DARPA Seeks Speedy, Tiny, Agile UAVs to Navigate Inside Buildings
The U.S. military can get a bird’s-eye view of a battlefield or humanitarian mission via use of unmanned aerial vehicles (UAVs). Now, it wants to get into buildings without having troops actually step foot inside.
The Pentagon’s main research arm, the Defense Advanced Research Projects Agency (DARPA), circulated a Broad Agency Announcement for its Fast Lightweight Autonomy (FLA) program, focused on acquiring algorithms that would let small, autonomous assets access buildings and navigate the “labyrinth of rooms, stairways and corridors or other obstacle-filled environments,” according to the agency.
Some of the parameters include having the aerial vehicles small enough to fit through an open window and able to fly at speeds of roughly 45 miles per hour.
“Birds of prey and flying insects exhibit the kinds of capabilities we want for small UAVs,” Mark Micire, DARPA program manager, says in a press release. “Goshawks, for example, can fly very fast through a dense forest without smacking into a tree. Many insects, too, can dart and hover with incredible speed and precision. The goal of the FLA program is to explore nontraditional perception and autonomy methods that would give small UAVs the capacity to perform in a similar way, including an ability to easily navigate tight spaces at high speed and quickly recognize if it had already been in a room before.”
The effort to develop smaller platforms isn’t exactly new. The Defense Department already has fielded small robotic systems, but in small quantities to fulfill rapid acquisition requests. The Army is developing pocket-sized aerial surveillance devices through the Cargo Pocket Intelligence, Surveillance and Reconnaissance Program, for example.

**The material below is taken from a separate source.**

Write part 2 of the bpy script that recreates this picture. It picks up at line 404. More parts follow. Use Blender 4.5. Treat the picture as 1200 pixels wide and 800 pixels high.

And several years ago, the Army Research Laboratory began research on developing life-size robotic sensor platforms made to look like insects.
DARPA’s request doesn’t necessarily seek new designs or platform concepts. Instead, it seeks to harness technology that would help existing platforms fly indoors in a cluttered environment and produce technological enhancements for unmanned system capabilities by reducing the requirements such as processing power, communications and the need for humans to control the UAVs. Solutions would enable missions otherwise not possible, such as allowing reconnaissance missions in caves or collapsed or damaged buildings.
“Urban and disaster relief operation would be obvious key beneficiaries, but applications for this technology could extend to a wide variety of missions using small and large unmanned systems linked together with manned platforms as a system of systems,” Stefanie Tompkins, director of DARPA’s Defense Sciences Office, says in the release. “By enabling unmanned systems to learn ‘muscle memory’ and perception for basic tasks like avoiding obstacles, it would relieve overload and stress on human operators so they can focus on supervising the systems and executing the larger mission."
Responses to the solicitation are due by February 5.